On Wed, Apr 2, 2008 at 10:41 AM, Ralf Narozny rnarozny@web.de wrote:
Pierangelo Masarati schrieb:
Ralf Narozny wrote:
Hi,
Pierangelo Masarati schrieb:
Buchan Milne wrote:
/me notes that it would be nice to have more detail on the entry
cache available via back-monitor, such as the number of entries in the cache, and the amount of entry cache that is used ...
Something like
bash-3.1$ ldapsearch -x -H ldap://:9011 -b 'cn=Databases,cn=Monitor' \ '(objectclass=olmBDBDatabase)' @olmBDBDatabase
I configured the slapd to create a monitor, but the information you want
is not present.
Maybe I missed something to configure, but the manual is not too
thouroughly written by now ;-)
database monitor rootdn "cn=root,cn=monitor" rootpw {SSHA}...
ldapsearch -D 'cn=root,cn=monitor' -W -b 'cn=Databases,cn=Monitor'
'objectclass=*' '*' '+'
(as far as I understood, this should show all data for the entries below
cn=Databases,cn=Monitor')
Well, that information is only available since OpenLDAP 2.4; I infer
you're using an earlier distribution. In any case, the monitor has nothing to do with the entry cache configuration, it only shows the current usage. Refer to slapd.conf or back-config for what is configured for your system.
Yep, as I wrote in my initial mail, we are using 2.3.32 (for testing so far).
And I wrote that we are using BDB which is configured to use 4GB of shared mem. The only problem I have is that with 1000000 entries configured as entry cache, slapd uses 11GB out of 16 GB of RAM after the insert with ldapadd.
Firstly, what is the problem with slapd using 11 of 16GB ? My production LDAP servers typically run consuming at least 4GB of the available 6GB, and that's the way I want it (or, maybe using a tad more, but leaving enough free to run a slapcat without causing the server to swap). Unused ram is wasted ram (at least on Unix) ...
Which makes it use 7GB for entry cache (and whatever else).
Plus the overhead of approx 10MB per-thread, a few kB per file descriptor etc.
Our entries have (in LDIF of course) an average size of below 200 Bytes.

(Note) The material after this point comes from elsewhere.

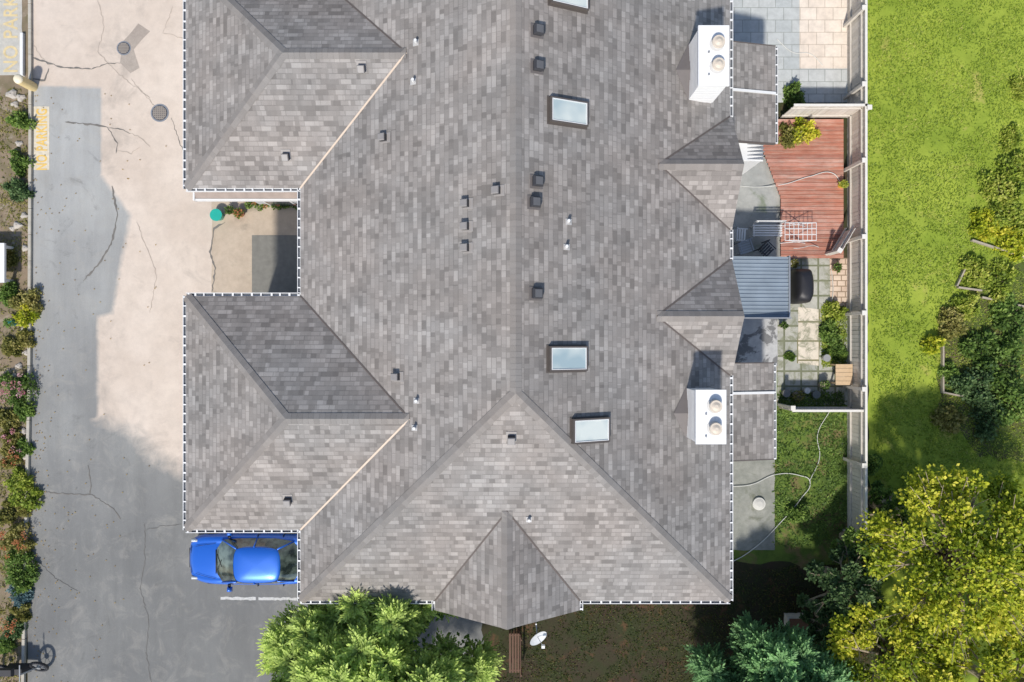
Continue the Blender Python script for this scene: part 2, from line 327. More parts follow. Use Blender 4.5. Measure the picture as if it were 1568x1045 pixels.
def ptext(s,px,py,size,sx=1,mat=None):
    cu=bpy.data.curves.new('painted_lettering','FONT'); cu.body=s; cu.size=size; cu.offset=.012; cu.space_character=1.1; cu.materials.append(mat or PAINTY)
    o=bpy.data.objects.new('painted_lettering',cu); x,y,_=G(px,py); o.location=(x,y,.023); o.rotation_euler=(0,0,math.pi/2); o.scale=(sx,1,1); scene.collection.objects.link(o); return o
ptext('NO PARKING',72,261,.54,.64)
ptext('NO PARKING',27,112,.72,.85,PAINTF)
mb=MB(); 
for a,b in [((47,-300),(49,200)),((49,200),(47,600)),((47,600),(40,900)),((40,900),(32,1400))]:
    p=Vector(G(*a));q=Vector(G(*b)); d=(q-p); n=int(d.length/.9)
    for i in range(n):
        s0=p+d*i/n; e0=p+d*(i+.985)/n; mb.box(0,(e0-s0).length,-.055,.055,0,.12,0,Matrix.Translation(s0)@Matrix.Rotation(math.atan2(d.y,d.x),4,'Z'))
mb.obj('kerb',[plain('kerb_stone',(.44,.41,.35),.9,0,.35,4)],bevel=.01)
def manhole(name,px,py,r,grate):
    x,y,_=G(px,py); mb=MB(); mb.cyl((x,y,0),(x,y,.022),r*1.18,n=28,m=0); mb.cyl((x,y,.0),(x,y,.03),r,n=28,m=1)
    for i in range(-3,4):
        h=math.sqrt(max(0,r*r*.8-(i*r/4)**2)); mb.box(x-h,x+h,y+i*r/4-.022,y+i*r/4+.022,.03,.04,2)
        if grate: mb.box(x+i*r/4-.016,x+i*r/4+.016,y-h,y+h,.03,.037,2)
    mb.obj(name,[METAL,DARK,plain('iron',(.32,.28,.24),.6,.3)])
manhole('storm_drain_grate',245,173,.28,True); manhole('manhole_cover',190,74,.22,False)
# ---------------------------------------------------------------- townhouse
TH=empty('townhouse')
P=.47; EZ=5.0; XW,XE,YS=-6.23,6.42,-7.65; XR=(XW+XE)/2; RZ=EZ+P*(XE-XR); YR=YS+(XE-XR); YN=24
WX=-9.60
W1=(1.33,-5.56); W2=(11.2,4.5)
def zmain(x,y): return EZ+P*min(x-XW,XE-x,y-YS,YN-y)
def zw(W,x,y):
    if x>XR: return -9
    return EZ+P*min(x-WX,W[0]-y,y-W[1])
D1=(6.61,3.27,6.48); D2=(2.40,-1.02,6.48); DP=.655; SG=(-2.27,2.0,-7.93)
def zde(D,x,y): return EZ+DP*min(D[0]-y,y-D[1]) if XR<x<=D[2] else -9
def zds(x,y): return EZ+DP*min(x-SG[0],SG[1]-x) if (SG[2]<=y<-3) else -9
def HH(x,y): return max(zmain(x,y),zw(W1,x,y),zw(W2,x,y),zde(D1,x,y),zde(D2,x,y),zds(x,y))
def onroof(px,py,dz=0):
    z=6
    for _ in range(40):
        x,y,_z=G(px,py,z); z=.5*z+.5*(HH(x,y)+dz)
    return Vector((x,y,HH(x,y)))
mb=MB()
def F(*pts): mb.add(pts,[tuple(range(len(pts)))])
F((XW,YS,EZ),(XR,YR,RZ),(XR,YN-(XE-XR),RZ),(XW,YN,EZ))
F((XE,YS,EZ),(XE,YN,EZ),(XR,YN-(XE-XR),RZ),(XR,YR,RZ))
F((XW,YS,EZ),(XE,YS,EZ),(XR,YR,RZ)); F((XW,YN,EZ),(XR,YN-(XE-XR),RZ),(XE,YN,EZ))
for W in (W1,W2):
    hw=(W[0]-W[1])/2; yc=(W[0]+W[1])/2; zr=EZ+P*hw; xa=WX+hw; xv=XW+hw
    F((WX,W[1],EZ),(xa,yc,zr),(WX,W[0],EZ)); F((WX,W[0],EZ),(xa,yc,zr),(xv,yc,zr),(XW,W[0],EZ)); F((WX,W[1],EZ),(XW,W[1],EZ),(xv,yc,zr),(xa,yc,zr))
VAL=[]
for D in (D1,D2):
    hw=(D[0]-D[1])/2; yc=(D[0]+D[1])/2; zr=EZ+DP*hw; xv=XE-DP*hw/P
    F((XE,D[0],EZ),(D[2],D[0],EZ),(D[2],yc,zr),(xv,yc,zr)); F((XE,D[1],EZ),(xv,yc,zr),(D[2],yc,zr),(D[2],D[1],EZ))
    VAL.append(((xv,yc,zr),(XE,D[0],EZ),1)); VAL.append(((xv,yc,zr),(XE,D[1],EZ),1))
hw=(SG[1]-SG[0])/2; xc=(SG[0]+SG[1])/2; zs=EZ+DP*hw; yv=YS+DP*hw/P
F((SG[0],YS,EZ),(xc,yv,zs),(xc,SG[2],zs),(SG[0],SG[2],EZ)); F((SG[1],YS,EZ),(SG[1],SG[2],EZ),(xc,SG[2],zs),(xc,yv,zs))
VAL+= [((xc,yv,zs),(SG[0],YS,EZ),1),((xc,yv,zs),(SG[1],YS,EZ),1)]
for W in (W1,W2):
    h2=(W[0]-W[1])/2; yc=(W[0]+W[1])/2; z2=EZ+P*h2
    VAL.append(((XW+h2,yc,z2),(XW,W[1],EZ),0)); VAL.append(((XW+h2,yc,z2),(XW,W[0],EZ),1))
o=mb.obj('roof',[SH],TH)
for p in o.data.polygons:
    if p.normal.z<0: p.flip()
o.data.update(); auto_uv(o)
mb=MB()
for a,b,k in VAL:
    a=Vector(a);b=Vector(b); d=(b-a); d2=Vector((d.x,d.y,0)).normalized(); n2=Vector((-d2.y,d2.x,0)); w=.026 if k==0 else .022
    u=Vector((0,0,.022)); mb.add([a+n2*w+u,a-n2*w+u,b-n2*w+u,b+n2*w+u],[(0,1,2,3)],k)
mb.obj('roof_valleys',[BEIGE,VDARK],TH)
mb=MB(); 
CAPS=[((XR,YR),(XR,YN-6)),((XR,YR),(XW,YS)),((XR,YR),(XE,YS)),((xc,yv),(xc,SG[2]))]
for W in (W1,W2):
    h2=(W[0]-W[1])/2; yc=(W[0]+W[1])/2
    CAPS+=[((WX+h2,yc),(WX,W[0])),((WX+h2,yc),(WX,W[1])),((WX+h2,yc),(XW+h2,yc))]
for D in (D1,D2):
    h2=(D[0]-D[1])/2; yc=(D[0]+D[1])/2; CAPS.append(((XE-DP*h2/P,yc),(D[2]-.001,yc)))
capuv=[]
for a,b in CAPS:
    a=Vector(a);b=Vector(b);d=b-a;L=d.length;dn=d/L;nn=Vector((-dn.y,dn.x)); n=int(L/.15)
    w=.15
    for i in range(n):
        s=a+dn*(L*i/n); e=a+dn*(L*(i+1)/n-.001); vs=[]
        for q,up in ((s,.014),(e,.019)):
            for k in (-1,0,1):
                r=q+nn*w*k; z=HH(r.x,r.y)
                if k!=0: z=min(z,HH(q.x,q.y))
                vs.append((r.x,r.y,z+up+(.004 if k==0 else 0)))
        vs+= [(v[0],v[1],v[2]-.012) for v in vs[3:]]
        mb.add(vs,[(0,1,4,3),(1,2,5,4),(3,4,7,6),(4,5,8,7)])
        for _ in range(4): capuv.append((random.random()*40,random.randint(0,200)*.16+.1))
o=mb.obj('ridge_caps',[SHC],TH); uv=o.data.uv_layers.new(name='UVMap')
for p,c in zip(o.data.polygons,capuv):
    for li in p.loop_indices: uv.data[li].uv=c
for p in o.data.polygons:
    if p.normal.z<-.2: p.flip()
gm=MB()
def gutter(a,b,z=EZ,g=.075,sp=.28):
    a=Vector((*a,0));b=Vector((*b,0)); d=b-a; L=d.length; ang=math.atan2(d.y,d.x); M=Matrix.Translation((a.x,a.y,z))@Matrix.Rotation(ang,4,'Z')
    gm.box(0,L,-.015,.012,-.22,-.02,0,M)
    gm.box(0,L,-g,-.0155,-.09,-.045,1,M)
    gm.box(-.01,L+.01,-g-.017,-g-.0005,-.12,.004,0,M)
    n=int(L/sp)
    for i in range(n+1):
        u=min(L-.1,L*i/max(n,1)+random.uniform(-.03,.03)); gm.box(u,u+random.uniform(.035,.06),-g-.002,.004,-.018,.001,0,M)
gutter((WX,11.2),(WX,4.5)); gutter((WX,4.5),(XW,4.5)); gutter((XW,4.5),(XW,1.33)); gutter((XW,1.33),(WX,1.33))
gutter((WX,1.33),(WX,-5.56)); gutter((WX,-5.56),(XW,-5.56)); gutter((XW,-5.56),(XW,YS)); gutter((XW,YS),(SG[0],YS)); gutter((SG[1],YS),(XE,YS))
gutter((SG[0],YS),(SG[0],SG[2])); gutter((SG[1],SG[2]),(SG[1],YS))
gutter((XE,YS),(XE,D2[1])); gutter((XE,D2[0]),(XE,D1[1])); gutter((XE,D1[0]),(XE,YN))
gm.obj('gutters',[WHITE,GUT],TH)
mb=MB(); i=.45
def W_(x0,x1,y0,y1,z1): mb.box(x0,x1,y0,y1,0,z1,0)
W_(XW+i,XE-i,YS+i,YN-i,EZ-.06); 
for W in (W1,W2): W_(WX+i,XW+i-.002,W[1]+i,W[0]-i,EZ-.06)
W_(SG[0]+.25,SG[1]-.25,YS+.1,YS+i-.002,EZ-.04)
mb.add([(SG[0]+.1,YS+.1,EZ),(SG[1]-.1,YS+.1,EZ),(xc,YS+.1,zs-.1)],[(0,1,2)],0)
for D in (D1,D2):
    W_(XE-i+.002,XE-.1,D[1]+.3,D[0]-.3,EZ-.04); yc=(D[0]+D[1])/2; hz=EZ+DP*(D[0]-D[1])/2
    mb.add([(XE-.1,D[1]+.1,EZ),(XE-.1,D[0]-.1,EZ),(XE-.1,yc,hz-.1)],[(0,1,2)],0)
for (x0,x1,y0,y1) in [(XW,XE,YS,YN),(WX,XW-.002,W1[1],W1[0]),(WX,XW-.002,W2[1],W2[0])]:
    mb.add([(x0+.02,y0+.02,EZ-.055),(x1-.02,y0+.02,EZ-.055),(x1-.02,y1-.02,EZ-.055),(x0+.02,y1-.02,EZ-.055)],[(0,1,2,3)],1)
mb.obj('walls',[SIDING,WHITE],TH)
mb=MB()
def win_y(x,y,z,w,h,s):
    mb.box(x-w/2,x+w/2,y-.03*(s<0),y+.03*(s>0),z,z+h,0); mb.box(x-w/2+.07,x+w/2-.07,y-.045 if s<0 else y,y if s<0 else y+.045,z+.07,z+h-.07,1)
def win_x(x,y,z,w,h,s):
    mb.box(x-.03*(s<0),x+.03*(s>0),y-w/2,y+w/2,z,z+h,0); mb.box(x-.045 if s<0 else x,x if s<0 else x+.045,y-w/2+.07,y+w/2-.07,z+.07,z+h-.07,1)
for z in (.9,3.1):
    for x in (-4.6,3.2,4.9): win_y(x,YS+i,z,1.2,1.2,-1)
    win_y(-.1,YS+.1,z,1.8,1.3,-1)
    for y in (-6,-4.6,1.8,5,): win_x(XE-.1 if y==5 else XE-i,y,z if z>1 else .95,1.1,1.2,1)
    for y in (-3.5,-.6,6,9): win_x(WX+i,y,z,1.3,1.2,-1)
    win_x(XW+i,3.,z,1.2,1.2,-1); win_x(XW+i,-6.7,z,.8,1.1,-1)
win_y(-8.3,W2[1]+i,.0,1.0,2.1,-1); win_y(-7.3,W2[1]+i,2.9,1.0,1.2,-1)
mb.obj('windows',[WHITE,GLASSW],TH)
mb=MB(); mb.add([(-9.7,4.36,4.15),(XW-.1,4.36,4.15),(XW-.1,4.94,4.4),(-9.7,4.94,4.4)],[(0,1,2,3)]); o=mb.obj('canopy',[plain('canopy_brown',(.33,.27,.235),.8,0,.3,4)],TH)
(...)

So taking 6GB out of the 7GB used as size of the entry cache, it would mean that each entry consumes about 6K of RAM. Is that correct?
Roughly ... assuming that you are using a decent memory allocator, and that you have applied the memory leak patches for Berkeley DB (I don't see that you provide your Berkeley DB version). The glibc memory allocator is probably going to do quite badly in this specific scenario (bulk add over the wire), using one of the better allocators (e.g. hoard, tcalloc), would probably reduce this value considerably. Howard has published extensive benchmarks on this ...
If so, is there any documentation on how to configure the slapd for a larger amount of entries like ours?
Yes, which ones have you read so far?